## Begin Supplied records

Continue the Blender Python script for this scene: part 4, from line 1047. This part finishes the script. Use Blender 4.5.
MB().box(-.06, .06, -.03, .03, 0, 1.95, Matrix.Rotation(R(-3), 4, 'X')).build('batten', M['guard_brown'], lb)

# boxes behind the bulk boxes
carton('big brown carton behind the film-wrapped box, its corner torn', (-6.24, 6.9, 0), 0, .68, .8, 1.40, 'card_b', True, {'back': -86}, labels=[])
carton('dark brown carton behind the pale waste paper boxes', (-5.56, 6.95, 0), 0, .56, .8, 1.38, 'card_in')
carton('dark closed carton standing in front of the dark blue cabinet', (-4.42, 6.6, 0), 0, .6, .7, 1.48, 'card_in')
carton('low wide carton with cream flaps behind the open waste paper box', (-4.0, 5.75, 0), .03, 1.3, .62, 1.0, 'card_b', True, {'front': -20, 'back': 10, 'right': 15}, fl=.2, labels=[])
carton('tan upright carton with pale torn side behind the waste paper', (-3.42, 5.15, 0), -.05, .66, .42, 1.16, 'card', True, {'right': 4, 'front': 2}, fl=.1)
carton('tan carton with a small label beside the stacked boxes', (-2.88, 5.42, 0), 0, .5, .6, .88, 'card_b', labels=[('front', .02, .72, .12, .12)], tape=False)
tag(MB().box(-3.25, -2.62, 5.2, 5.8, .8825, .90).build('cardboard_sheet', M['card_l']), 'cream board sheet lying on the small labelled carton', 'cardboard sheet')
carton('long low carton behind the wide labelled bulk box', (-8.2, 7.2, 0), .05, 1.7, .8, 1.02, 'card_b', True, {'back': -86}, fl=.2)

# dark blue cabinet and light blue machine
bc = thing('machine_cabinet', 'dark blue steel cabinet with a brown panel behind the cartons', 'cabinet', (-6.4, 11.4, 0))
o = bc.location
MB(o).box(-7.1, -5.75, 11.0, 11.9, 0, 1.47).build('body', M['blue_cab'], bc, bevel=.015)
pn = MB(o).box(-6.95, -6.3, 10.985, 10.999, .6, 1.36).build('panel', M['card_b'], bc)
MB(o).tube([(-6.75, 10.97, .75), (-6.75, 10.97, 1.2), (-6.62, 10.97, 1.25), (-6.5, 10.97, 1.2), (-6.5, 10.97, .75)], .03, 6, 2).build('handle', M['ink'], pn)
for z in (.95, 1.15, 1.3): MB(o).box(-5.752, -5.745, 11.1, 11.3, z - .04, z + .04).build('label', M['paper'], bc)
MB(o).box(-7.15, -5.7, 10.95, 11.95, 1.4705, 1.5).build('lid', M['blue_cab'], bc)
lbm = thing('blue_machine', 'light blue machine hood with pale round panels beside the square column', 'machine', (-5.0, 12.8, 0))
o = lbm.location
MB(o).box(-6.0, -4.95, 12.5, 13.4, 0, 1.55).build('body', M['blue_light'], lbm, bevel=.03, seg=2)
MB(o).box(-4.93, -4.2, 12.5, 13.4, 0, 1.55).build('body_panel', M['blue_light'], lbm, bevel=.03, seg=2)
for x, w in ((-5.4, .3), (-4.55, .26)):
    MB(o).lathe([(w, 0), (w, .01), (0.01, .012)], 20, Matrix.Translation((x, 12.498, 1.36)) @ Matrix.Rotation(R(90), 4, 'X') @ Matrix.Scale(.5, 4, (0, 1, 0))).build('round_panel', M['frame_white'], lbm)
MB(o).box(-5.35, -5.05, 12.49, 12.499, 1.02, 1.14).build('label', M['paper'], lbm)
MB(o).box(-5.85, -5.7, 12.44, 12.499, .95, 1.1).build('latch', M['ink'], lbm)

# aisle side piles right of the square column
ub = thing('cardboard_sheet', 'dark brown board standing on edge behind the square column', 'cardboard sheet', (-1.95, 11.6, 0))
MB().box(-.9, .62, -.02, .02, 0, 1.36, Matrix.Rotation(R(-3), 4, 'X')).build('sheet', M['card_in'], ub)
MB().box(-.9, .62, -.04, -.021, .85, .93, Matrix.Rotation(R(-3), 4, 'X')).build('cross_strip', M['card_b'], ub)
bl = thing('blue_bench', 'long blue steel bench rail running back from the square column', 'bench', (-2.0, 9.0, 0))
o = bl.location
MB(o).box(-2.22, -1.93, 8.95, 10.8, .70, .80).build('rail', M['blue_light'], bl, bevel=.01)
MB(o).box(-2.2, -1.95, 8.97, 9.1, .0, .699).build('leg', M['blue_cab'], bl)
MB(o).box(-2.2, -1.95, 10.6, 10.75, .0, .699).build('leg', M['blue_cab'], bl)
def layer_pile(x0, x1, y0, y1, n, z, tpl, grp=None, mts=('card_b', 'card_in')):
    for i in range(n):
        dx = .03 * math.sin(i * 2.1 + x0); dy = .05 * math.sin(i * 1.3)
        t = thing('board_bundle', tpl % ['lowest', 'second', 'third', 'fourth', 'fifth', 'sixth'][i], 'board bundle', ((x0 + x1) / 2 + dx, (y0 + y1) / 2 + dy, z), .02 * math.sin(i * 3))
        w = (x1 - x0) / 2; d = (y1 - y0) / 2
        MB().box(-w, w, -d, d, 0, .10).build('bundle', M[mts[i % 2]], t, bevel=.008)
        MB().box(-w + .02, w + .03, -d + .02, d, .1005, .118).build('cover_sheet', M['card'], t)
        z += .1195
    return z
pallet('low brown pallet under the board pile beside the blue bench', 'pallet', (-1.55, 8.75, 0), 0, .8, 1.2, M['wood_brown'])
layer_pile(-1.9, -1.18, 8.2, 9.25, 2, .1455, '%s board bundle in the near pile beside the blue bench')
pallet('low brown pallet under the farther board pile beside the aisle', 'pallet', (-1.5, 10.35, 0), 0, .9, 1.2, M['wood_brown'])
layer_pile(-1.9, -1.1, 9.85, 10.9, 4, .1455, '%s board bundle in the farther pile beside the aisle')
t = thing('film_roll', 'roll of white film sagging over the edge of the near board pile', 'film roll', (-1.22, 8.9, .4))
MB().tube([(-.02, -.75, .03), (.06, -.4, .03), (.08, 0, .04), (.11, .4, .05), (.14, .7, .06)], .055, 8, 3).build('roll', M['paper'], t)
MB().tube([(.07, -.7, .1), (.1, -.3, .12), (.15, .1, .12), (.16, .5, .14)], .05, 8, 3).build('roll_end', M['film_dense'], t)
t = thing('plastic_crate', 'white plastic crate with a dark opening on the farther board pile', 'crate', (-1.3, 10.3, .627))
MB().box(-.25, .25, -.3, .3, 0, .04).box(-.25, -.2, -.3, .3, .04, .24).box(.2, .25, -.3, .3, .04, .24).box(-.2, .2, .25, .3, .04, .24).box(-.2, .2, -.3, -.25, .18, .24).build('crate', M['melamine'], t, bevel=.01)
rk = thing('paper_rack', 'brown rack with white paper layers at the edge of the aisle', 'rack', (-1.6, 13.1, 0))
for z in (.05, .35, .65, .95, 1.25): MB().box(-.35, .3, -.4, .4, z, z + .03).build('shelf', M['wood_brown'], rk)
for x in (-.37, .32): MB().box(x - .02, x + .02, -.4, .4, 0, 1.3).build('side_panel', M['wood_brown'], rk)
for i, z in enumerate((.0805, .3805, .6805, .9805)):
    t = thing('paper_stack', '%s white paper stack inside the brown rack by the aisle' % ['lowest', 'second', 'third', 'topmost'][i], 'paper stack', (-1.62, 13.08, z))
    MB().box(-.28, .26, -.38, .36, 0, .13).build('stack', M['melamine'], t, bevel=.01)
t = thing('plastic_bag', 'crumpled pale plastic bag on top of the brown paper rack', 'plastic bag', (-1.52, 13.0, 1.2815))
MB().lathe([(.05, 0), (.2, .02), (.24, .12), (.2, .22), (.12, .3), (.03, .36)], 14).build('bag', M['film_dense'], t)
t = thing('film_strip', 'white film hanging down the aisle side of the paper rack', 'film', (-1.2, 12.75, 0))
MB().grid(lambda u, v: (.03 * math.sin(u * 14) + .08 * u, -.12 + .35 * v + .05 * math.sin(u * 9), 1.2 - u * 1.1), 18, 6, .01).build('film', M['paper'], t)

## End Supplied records
## Begin Supplied records

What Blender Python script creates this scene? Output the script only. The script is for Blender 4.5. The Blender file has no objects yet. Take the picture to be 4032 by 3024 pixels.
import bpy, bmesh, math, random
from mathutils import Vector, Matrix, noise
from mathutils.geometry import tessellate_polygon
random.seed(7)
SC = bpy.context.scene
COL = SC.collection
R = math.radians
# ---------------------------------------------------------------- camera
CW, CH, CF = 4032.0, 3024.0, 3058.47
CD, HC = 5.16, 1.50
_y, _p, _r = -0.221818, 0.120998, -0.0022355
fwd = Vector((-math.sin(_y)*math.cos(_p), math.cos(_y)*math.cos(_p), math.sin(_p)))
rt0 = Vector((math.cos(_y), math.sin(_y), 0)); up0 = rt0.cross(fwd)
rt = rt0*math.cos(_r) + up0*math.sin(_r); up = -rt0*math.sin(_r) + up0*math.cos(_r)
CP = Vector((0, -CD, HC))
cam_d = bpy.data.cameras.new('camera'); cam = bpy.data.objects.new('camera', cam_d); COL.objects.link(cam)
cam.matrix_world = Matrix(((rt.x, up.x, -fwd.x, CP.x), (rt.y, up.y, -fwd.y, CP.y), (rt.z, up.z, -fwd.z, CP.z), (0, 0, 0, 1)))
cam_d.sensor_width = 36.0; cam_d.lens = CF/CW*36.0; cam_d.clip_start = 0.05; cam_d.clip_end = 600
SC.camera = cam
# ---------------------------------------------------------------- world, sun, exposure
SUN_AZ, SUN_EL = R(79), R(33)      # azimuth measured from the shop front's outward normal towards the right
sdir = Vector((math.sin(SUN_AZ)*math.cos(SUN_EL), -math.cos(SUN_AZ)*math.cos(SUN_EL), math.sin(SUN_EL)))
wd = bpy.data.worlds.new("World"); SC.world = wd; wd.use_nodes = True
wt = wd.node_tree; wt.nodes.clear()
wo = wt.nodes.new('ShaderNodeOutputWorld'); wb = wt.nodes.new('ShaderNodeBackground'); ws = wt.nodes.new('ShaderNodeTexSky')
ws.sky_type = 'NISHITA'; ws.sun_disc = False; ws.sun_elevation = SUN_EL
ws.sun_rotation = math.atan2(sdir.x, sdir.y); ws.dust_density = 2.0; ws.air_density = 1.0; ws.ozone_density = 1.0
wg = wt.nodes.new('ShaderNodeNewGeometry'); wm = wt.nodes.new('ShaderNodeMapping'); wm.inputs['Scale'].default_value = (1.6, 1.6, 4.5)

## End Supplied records

▸ **Exercise goal**
Make a copy of each line that contains the string "from".

▸ **Final answer**
Continue the Blender Python script for this scene: part 4, from line 1047. This part finishes the script. Use Blender 4.5.
bl = thing('blue_bench', 'long blue steel bench rail running back from the square column', 'bench', (-2.0, 9.0, 0))
from mathutils import Vector, Matrix, noise
from mathutils.geometry import tessellate_polygon
SUN_AZ, SUN_EL = R(79), R(33)      # azimuth measured from the shop front's outward normal towards the right